London’s balletomanes were bursting with pride over a local girl who had made good. Lord Beaverbrook’s Daily Express boasted that the 26-year-old prima ballerina of the Sadler’s Wells Ballet was “greater than Pavlova.” Slim-limbed Margot Fonteyn was the hottest thing in English ballet since London-born Alice Marks became the great Alicia Markova.
The Express’ enthusiasm, like its politics, was excessively nationalistic. Englishmen like to call London’s 15-year-old Sadler’s Wells company the National Ballet, and take pride in the fact that it owes little to the Russians. Margot Fonteyn is, in a complicated way, English. She was brought up in Shanghai, the daughter of an English tobaccoman named Hookham and a Mexican mother from whom she inherited an exotically high-cheeked face. She joined Sadler’s Wells at 14. Two years later Fonteyn’s arabesques appealed to the patriotism of the Morning Post: “Here, at last, is an English girl who dances with her soul. . . .”
Last week Sadler’s Wells added two more weeks to its season so that everyone who wanted to could see Margot Fonteyn in Tchaikovsky’s ballet, The Sleeping Beauty.

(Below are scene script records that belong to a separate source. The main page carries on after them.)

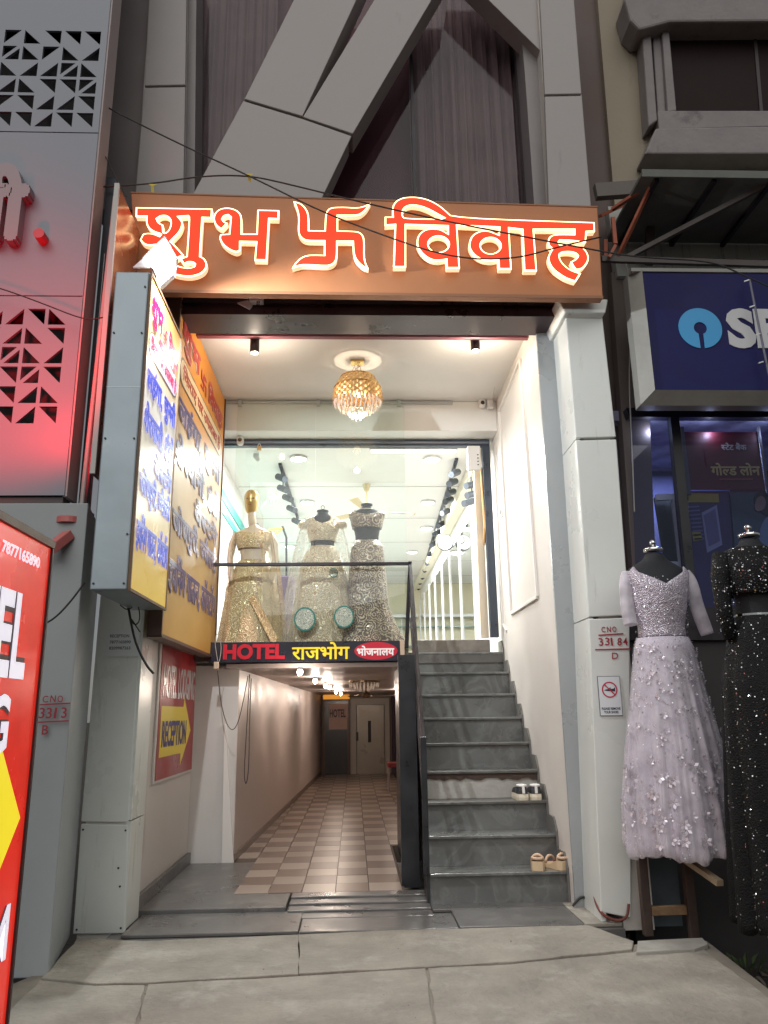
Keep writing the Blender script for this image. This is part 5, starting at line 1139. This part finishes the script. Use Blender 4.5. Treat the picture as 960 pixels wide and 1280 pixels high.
def rtext(s_, xr, yt, yb, pitch, n, bold=.028, dark=True, m=None):
    A, B = P(xr, yt, X=RX), P(xr, yb, X=RX); y1 = A.y; h = A.z - B.z; wdt = pitch * n
    if dark: text('text_outline', s_, wo, RD, (RX + .0015, y1 - wdt, B.z), UY, UZ, wdt, h, bold + .030, .001)
    text('lettering', s_, m or wl, RD, (RX + .0045, y1 - wdt, B.z), UY, UZ, wdt, h, bold, .001)
rtext('7877165890', 49, 697, 712, P(49, 700, X=RX).y / 10 - P(2, 680, X=RX).y / 10, 10, .03, False)
rtext('HOTEL', 38, 745, 852, .185, 5)
rtext('LODGING', 13, 868, 940, .15, 7)
rtext('ROOM', 12, 1128, 1195, .17, 4)
A = P(24, 1022, X=RX); ya, yb_ = P(0, 962, X=RX), P(0, 1080, X=RX)
mid = A.z; G().prism([(RX + .004, A.y, mid), (RX + .004, ya.y - .03, mid + .30), (RX + .004, ya.y - .03, mid + .16), (RX + .004, 2.2, mid + .16), (RX + .004, 2.2, mid - .16), (RX + .004, ya.y - .03, mid - .16), (RX + .004, ya.y - .03, mid - .30)], (-.002, 0, 0)).build('arrow', M('lit_yellow', (.85, .70, .03), .4, emit=.7, ecol=(.9, .72, .02)), RD)

# ================================================================== NEIGHBOURING BUILDING, RIGHT
RB = thing('right_neighbour_building', 'beige rendered building on the right with a stone framed upper window and dark bank front', 'building', (2.2, 5.6, 0))
beige = M('beige_render', (.33, .285, .215), .8, var=(.7, .1), dirt=((.19, .16, .12), 1.0, .56, (2, 2, .4)), bump=(20, .2))
brown = M('brown_recess', (.13, .095, .085), .7, var=(1.3, .15))
G().pix([(712, -60), (760, -60), (775, 300), (800, 520), (815, 1190), (745, 1190), (735, 300)], 5.72, .1).build('recess_wall', brown, RB)
G().pix([(742, -60), (1200, -60), (1200, 300), (772, 300)], 5.66, .12).build('upper_wall', beige, RB)
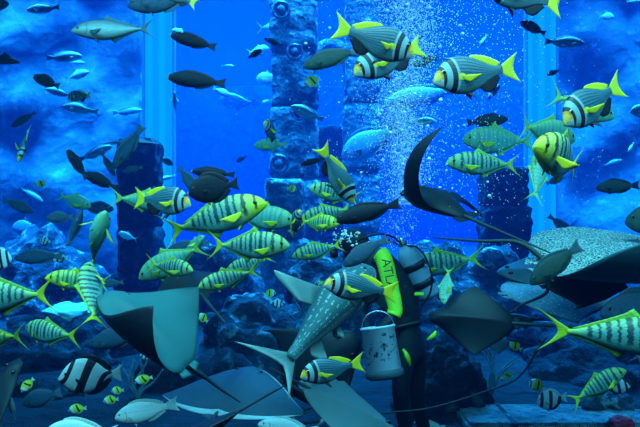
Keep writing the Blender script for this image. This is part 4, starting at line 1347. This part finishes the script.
# buoyancy vest
vs = [P(376, 262, DD), P(384, 272, DD), P(394, 288, DD), P(401, 306, DD), P(405, 322, DD)]
vest = tube(spline(vs, 6), [(.13 + .025 * math.sin(math.pi * i / 24)) for i in range(25)], 20, [M['neoprene']])
child('buoyancy_vest', vest, diver)
bel = spline([P(388, 330, 4.83), P(402, 326, 4.83), P(420, 322, 4.9)], 6)
child('weight_belt', tube(bel, .022, 8, [M['rubber']]), diver)
child('lime_buckle', box_mesh(*(lambda q: (q.x - .035, q.x + .035, q.y - .01, q.y + .01, q.z - .012, q.z + .012))(P(419, 294, 4.72)), [M['lime_cloth']], .004), diver)
child('lime_knife_strap', tube(spline([P(403, 349, 4.70), P(407, 357, 4.68), P(410, 366, 4.70)], 5), [.010 + .012 * math.sin(i / 10 * 3.1) for i in range(11)], 8, [M['lime_cloth']]), diver)
child('lime_strap_end', tube(spline([P(427, 340, 4.75), P(433, 336, 4.75), P(436, 331, 4.76)], 5), [.006 + .014 * math.sin(i / 10 * 3.1) for i in range(11)], 8, [M['lime_cloth']]), diver)


def hand(wrist, dirv, curl_dir, thumb_dir, s=1.0):
    """one gloved hand: palm and five bent fingers as skinned chains"""
    d = dirv.normalized(); c = (curl_dir - d * curl_dir.dot(d)).normalized(); side = d.cross(c)
    chains = [[(wrist, (.026, .022)), (wrist + d * .045 * s, (.036, .018)), (wrist + d * .075 * s, (.036, .016))]]
    for i, ln in enumerate((.066, .076, .071, .056)):
        b = wrist + d * .078 * s + side * (.027 - .018 * i) * s
        p1 = b + (d * .85 + c * .35).normalized() * ln * .45 * s
        p2 = p1 + (d * .25 + c * .95).normalized() * ln * .33 * s
        p3 = p2 + (c * .85 - d * .45).normalized() * ln * .28 * s
        chains.append([2, (b, .0095), (p1, .009), (p2, .0085), (p3, .007)])
    b = wrist + d * .030 * s + thumb_dir.normalized() * .030 * s
    p1 = b + (thumb_dir.normalized() * .7 + d * .6).normalized() * .034 * s
    p2 = p1 + (d * .7 + c * .6).normalized() * .030 * s
    chains.append([1, (b, .012), (p1, .011), (p2, .009)])
    return skin_mesh(chains, [M['neoprene']], 2)


child('glove', hand(P(376, 331, 4.55), P(368, 336, 4.5) - P(376, 331, 4.55), Vector((0, .3, -1)), Vector((.6, -.3, .5))), diver)
child('glove', hand(P(369, 330, 4.9), P(366, 334, 4.82) - P(369, 330, 4.9), Vector((0, -.4, -1)), Vector((-.6, .2, .5))), diver)
for a, b in ((P(404, 458, 4.95), P(376, 464, 4.8)), (P(424, 457, 5.23), P(398, 464, 5.1))):
    u = (b - a); side = Vector((u.y, -u.x, 0)).normalized()
    rays = []
    for k in range(9):
        q = k / 8 - .5
        rays.append((a + side * .09 * q, a + u * 1.9 + side * .24 * q))
    verts_r = [((r.x, 0, r.y), (e.x, 0, e.y)) for r, e in rays]
    za, zb = a.z, (a + u * 1.9).z
    me = strip_mesh(verts_r, [M['rubber']], .03, 6, lambda p, za=za: Vector((p.x, p.z, .045 + p.y)))
    child('swim_fin', me, diver)

# scuba tank on the back
ta, tb = P(406, 249, 4.99), P(429, 296, 4.99)
tv = tb - ta
tl = tv.length
tank_root = empty('scuba_tank', ta)
tank_root.rotation_mode = 'QUATERNION'
tank_root.rotation_quaternion = Vector((0, 0, -1)).rotation_difference(tv)
tag(tank_root, 'pale grey scuba tank strapped on the back of the diver', 'tank')
prof = [(.02, .03), (.045, .025), (.075, .0), (.09, -.04), (.094, -.08), (.094, -tl + .02), (.085, -tl), (.05, -tl - .02)]
link('cylinder', lathe(prof[::-1], 28, [M['tank_grey']]), tank_root)
link('valve', lathe([(.028, .02), (.028, .06), (.018, .075), (.018, .10), (.01, .105)], 14, [M['chrome']]), tank_root)
for z in (-.15, -tl * .72):
    link('strap', lathe([(.0955, z - .028), (.1, z - .026), (.1, z + .026), (.0955, z + .028)], 28, [M['rubber']]), tank_root)
inv = (Matrix.Translation(ta) @ tank_root.rotation_quaternion.to_matrix().to_4x4()).inverted()
for pp in ([(403, 246, 5.0), (393, 237, 4.86), (377, 234, 4.80), (360, 240, 4.83), (343, 252, 4.95)],
           [(402, 246, 5.0), (418, 248, 4.86), (430, 268, 4.8), (431, 290, 4.8), (422, 306, 4.82)],
           [(402, 247, 5.05), (388, 240, 5.2), (372, 246, 5.24), (360, 262, 5.2)]):
    sp = [inv @ P(*q) for q in pp]
    link('hose', tube(spline(sp, 8), .008, 8, [M['rubber']]), tank_root)

# feed bucket
bk = empty('feed_bucket', P(381, 349, 4.52))
bk.rotation_euler = (R(-9), R(-8), 0)
tag(bk, 'white speckled feed bucket held in front of the diver', 'bucket')
rb, rt, hb = .128, .122, .165
bprof = [(rb * .9, -hb), (rb, -hb + .012), (rt, hb - .02), (rt + .008, hb - .015), (rt + .008, hb), (rt - .006, hb), (rt - .008, hb - .03), (rb - .01, -hb + .02)]
link('bucket_wall', lathe(bprof, 32, [M['bucket']]), bk)
link('base_band', lathe([(rb * .92, -hb - .045), (rb + .012, -hb - .03), (rb + .012, -hb + .012), (rb, -hb + .02)], 32, [plain('bucket_base', (0.05, 0.09, 0.12), 0.6)]), bk)
hpts = [(rt * math.cos(a), -.02 - .10 * math.sin(a) * .3, hb - .02 + .13 * math.sin(a)) for a in [math.pi * k / 12 for k in range(13)]]
link('handle', tube(hpts, .006, 8, [M['chrome']]), bk)

# ------------------------------------------------------------------ cable, bubbles
M['cable'] = plain('black_cable', (0.006, 0.006, 0.01), 0.5)
cp = [P(*q) for q in ((300, 424, 4.4), (340, 419, 4.4), (385, 413, 4.4), (425, 409, 4.4), (460, 400, 4.4), (490, 390, 4.4), (513, 381, 4.4), (526, 369, 4.4), (536, 352, 4.4), (546, 338, 4.4))]
tag(link('cable', tube(spline(cp, 8), .0075, 8, [M['cable']])), 'thin black cable curving through the dark water above the ledge', 'cable')

t = NT('bubble_film', 0.12, 0.9)
M['bubble'] = t.done((0.92, 0.97, 1.0))
bm = bmesh.new()
bmesh.ops.create_icosphere(bm, subdivisions=2, radius=1)
bub = bpy.data.meshes.new('bubble'); bm.to_mesh(bub); bm.free()
bub.materials.append(M['bubble'])
bub.polygons.foreach_set('use_smooth', [True] * len(bub.polygons))
rnd = random.Random(7)


def plume(n):
    """a point of the rising plume: pixel x, y and depth"""
    while True:
        y = rnd.uniform(-6, 250)
        u = (250 - y) / 250
        if y > 205 and rnd.random() < .8: continue
        cx = 402 + 4 * u + 5 * math.sin(y * .045)
        wd = 17 + 15 * u
        x = rnd.gauss(cx, wd * .55) if rnd.random() < .8 else rnd.gauss(cx + 36, 56)
        d = rnd.gauss(5.05, .22)
        if d < 4.7: continue
        return x, y, d


first = None


def bubble(p, r, label, group):
    global first
    o = bpy.data.objects.new('bubble', bub)
    COL.objects.link(o)
    o.location = p
    o.scale = (r, r, r * rnd.uniform(.8, 1))
    return tag(o, label, 'bubble', group)


for k in range(235):
    x, y, d = plume(k)
    bubble(P(x, y, d), rnd.choice((.8, .95, 1.1, 1.2, 1.4, 1.7, 2.1)) / F * d, 'single white air bubble in the tall rising plume of bubbles', 'air bubbles rising in the plume')
for k in range(60):
    a = rnd.gauss(0, 1), rnd.gauss(0, 1)
    x, y = 349 + a[0] * 8 + (rnd.random() < .35) * -9, 236 + a[1] * 4.5 + (rnd.random() < .3) * 5
    bubble(P(x, y, 4.80 + rnd.uniform(-.05, .04)), rnd.choice((.6, .8, 1.0, 1.3, 1.7)) / F * 4.8, 'white exhaled air bubble clustered round the head of the diver', 'bubbles from the diver')

verts, faces = [], []
ib = bmesh.new(); bmesh.ops.create_icosphere(ib, subdivisions=1, radius=1)
iv = [v.co.copy() for v in ib.verts]; ifc = [tuple(v.index for v in f.verts) for f in ib.faces]; ib.free()
for k in range(13000):
    x, y, d = plume(k)
    d += rnd.uniform(-.2, .5)
    c = P(x, y, d); r = rnd.choice((.3, .4, .45, .55, .7)) / F * d
    o_ = len(verts)
    verts += [c + v * r for v in iv]
    faces += [tuple(i + o_ for i in f) for f in ifc]
for k in range(420):
    x, y, d = rnd.uniform(400, 600), rnd.gauss(110, 90), rnd.uniform(4.0, 6.2)
    c = P(x, y, d); r = rnd.choice((.28, .35, .45)) / F * d
    o_ = len(verts)
    verts += [c + v * r for v in iv]
    faces += [tuple(i + o_ for i in f) for f in ifc]
fz = link('bubble_froth', mesh_from(verts, faces, [M['bubble']]))
tag(fz, 'mist of countless tiny white bubbles filling the rising plume', 'bubbles', kind='stuff')
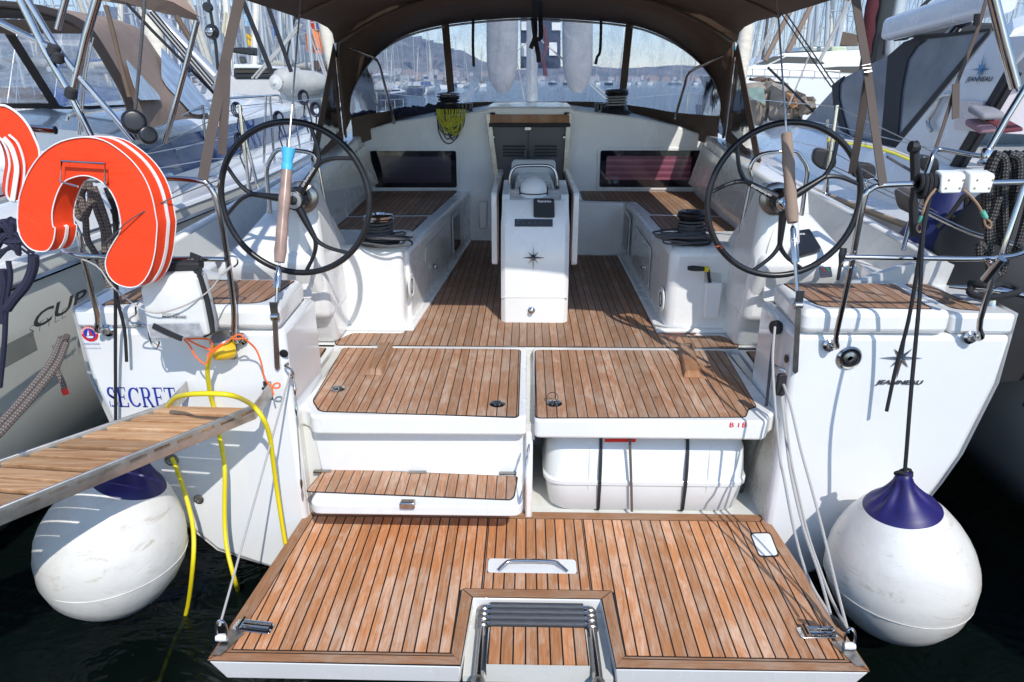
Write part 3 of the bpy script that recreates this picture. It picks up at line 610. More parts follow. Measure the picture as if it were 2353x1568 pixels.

One fact every critic noted and agreed on—Fonteyn had the handsomest legs in English ballet. W. J. Turner wrote: “English dancers in general are of more slender, more graceful, more mobile physique than Italian and French dancers. You will not find among them—men or women—these grand-piano legs.” Margot credits Sadler’s Wells, not the English climate. Says she: “Bad training develops big leg muscles. Most of us have slim legs.”